The independence of the BoE from government is sham: the BoE has helped the Treasury finance the UK’s increasing debts and at low interest rates. In exchange the BoE has been permitted to create the seedbed for the current inflation: low interest rates, Quantitative Easing and a resolute denial of the early indicators of inflation.

The BoE’s claim that the UK banking system is now more resilient than before the GFC is a fiction: resilience is self-certified by banks using methodologies emanating from the BIS club and verified by the FSB club. Outside that closed world we have Monte dei Paschi di Siena, boasting a very healthy ‘BIS capital ratio’ on the strength of these methodologies but bankrupt.

The discrepancy between the fake world of the BoE/BIS/FSB and the real one is most stark in understating banks’ risk on mortgage lending, which has ballooned again and which, with (i) the BoE’s low interest rates (ii) the BoE’s refinancing of banks’ mortgage loans and (iii) the Chancellor’s stamp duty holiday, has underpinned an upsurge in prices to a level where the only way is down. But the BoE allows banks to hold almost no capital against their mortgage loan portfolios because the BIS’ methodologies show the risk of loss as very low, a position the FSB endorses.
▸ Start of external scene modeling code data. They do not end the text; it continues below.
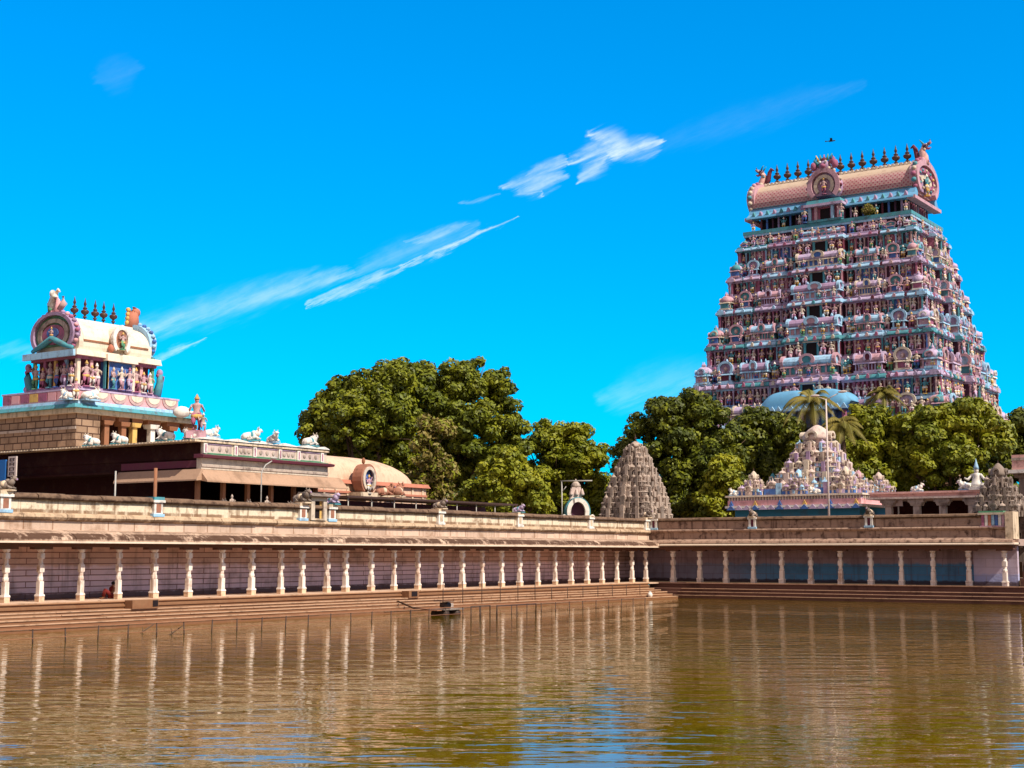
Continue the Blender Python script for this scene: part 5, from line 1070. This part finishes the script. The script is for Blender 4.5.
def tree(name, label, D, lobes, base_px, seed, mats=('leaf', 'leafdark'), clump=.74, per=300, size=.18, group=None, zbase=.9, trunk_r=.45, fill=1.0, cat='tree'):
    """lobes: (px, py, radius px, depth offset m); clumps sit on and in each lobe"""
    rs = np.random.RandomState(seed); k = D / 1440.0
    bp = at_d(base_px, 540, D); base = Vector((bp.x, bp.y, zbase)); r = thing(name, label, cat, base)
    if group: r['group'] = group
    lobes = list(lobes) + [(px, 512, 24, do + 1) for (px, py, rp, do) in lobes if py > 440 and rp > 14]
    C_ = []; Rr = []; LC = []
    for (px, py, rp, do) in lobes:
        c_ = at_d(px, py, D + do) - base; Rl = rp * k; LC.append((c_, Rl)); n = max(4, int(9 * fill * (Rl / clump) ** 2 * .50))
        d = rand_dirs(rs, n); d[:, 2] = np.where(d[:, 2] < -.45, -d[:, 2], d[:, 2]); f = .30 + .74 * rs.random(n) ** .6
        C_.append(np.array(c_) + d * (f * Rl)[:, None]); Rr.append(clump * (.55 + .75 * rs.random(n)) * min(1.0, .45 + Rl / (clump * 4)))
    C_ = np.concatenate(C_); Rr = np.concatenate(Rr)
    crown = link('crown', leaves_mesh(rs, C_, Rr, per, size, mats), r)
    b = MB(); top = max(LC, key=lambda t: t[1])[0]; h = top.z
    b.tube([(0, 0, -.1), (.1, .05, h * .3), (top.x * .4, top.y * .4, h * .55), tuple(top * .8)], [trunk_r, trunk_r * .8, trunk_r * .55, trunk_r * .25], 'bark', 9)
    for (c_, Rl) in LC:
        s_ = Vector((c_.x * .12, c_.y * .12, h * .38)); m_ = s_.lerp(c_, .5) + Vector((0, 0, .3)); b.tube([s_, m_, c_], [trunk_r * .45, trunk_r * .28, trunk_r * .08], 'bark', 6)
        for _ in range(4): e = c_ + Vector(rand_dirs(rs, 1)[0]) * Rl * .85; b.tube([c_.lerp(m_, .3), e], [trunk_r * .12, trunk_r * .03], 'bark', 5)
    b.build('trunk', r); return r
tree('broadleaf_tree', 'wide dark green tree right behind the hall, leftmost of the trees', 112, [(342, 404, 26, 0), (372, 396, 26, 1), (392, 384, 22, 1), (350, 432, 34, -1), (385, 425, 36, 0), (322, 420, 17, 1), (318, 440, 20, 2), (312, 428, 10, 0), (345, 465, 34, 3), (385, 468, 36, 2), (360, 382, 12, 0)], 360, 1, ('leaf', 'leafdark'))
tree('broadleaf_tree', 'tallest rounded tree in the middle of the left group, dense green', 116, [(425, 392, 28, 0), (462, 386, 26, 0), (492, 400, 26, -1), (400, 385, 22, 1), (440, 428, 40, 0), (485, 440, 38, -2), (515, 425, 12, 0), (508, 450, 20, -1), (440, 475, 40, 2), (485, 482, 34, 0), (478, 368, 10, 0), (500, 380, 10, 0)], 455, 2, ('leaf', 'leafdark'))
tree('vine_covered_tree', 'paler dry yellow-green tree standing before the dark trees above the peach vault', 104, [(436, 432, 18, 0), (428, 456, 20, 0), (440, 478, 18, 0), (436, 500, 20, 0), (420, 480, 12, 0)], 434, 3, ('leafdry', 'leaf'), clump=.5, size=.15)
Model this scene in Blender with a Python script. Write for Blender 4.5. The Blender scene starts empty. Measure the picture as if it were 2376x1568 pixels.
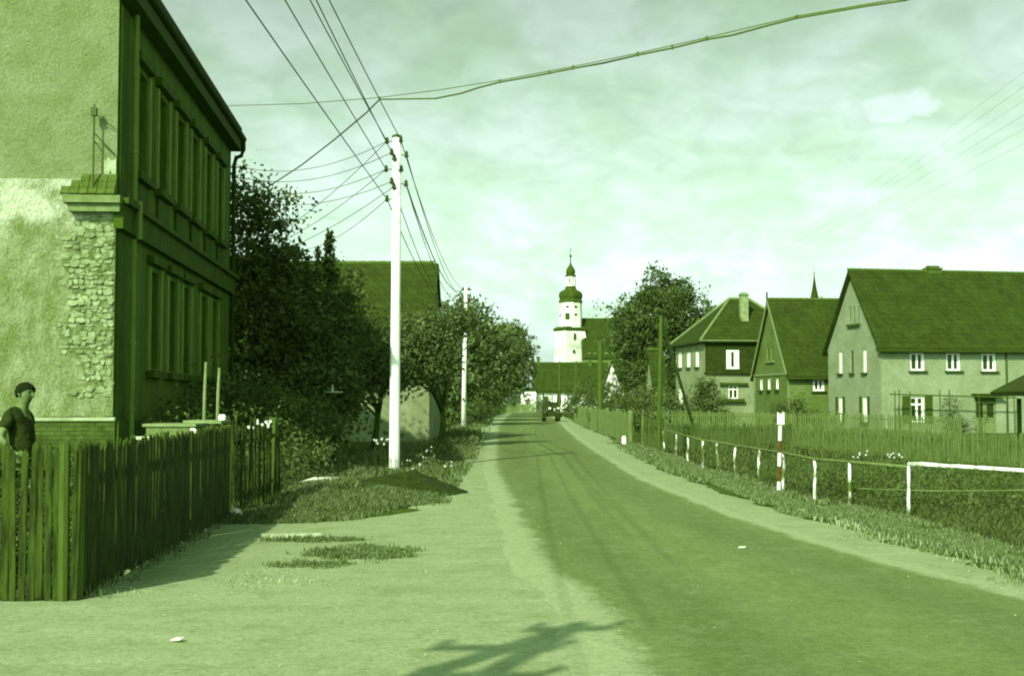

The BoE has constantly set its interest rates below inflation, favouring borrowers over savers, stoking house price inflation, reducing the buying power of savings over time and contradicting the traditional role of a central bank – but then the BoE has another shelf-full of papers from the BIS and FSB to endorse what it has been doing, as it has for the merits of Central Bank Digital Currency. This has all served the UK very badly. Not only the mandate of the BoE needs to be altered, but so does that of the Treasury, its relationship with the BoE, the way the BoE works with the financial services industry, the roles of both the FCA and the PSR, and the archipelago of panels dealing with important issues where the ‘concert party’ is very strongly represented and end-users very poorly. The well-being of the UK demands that this entire eco-system be disbanded and established afresh based on first principles.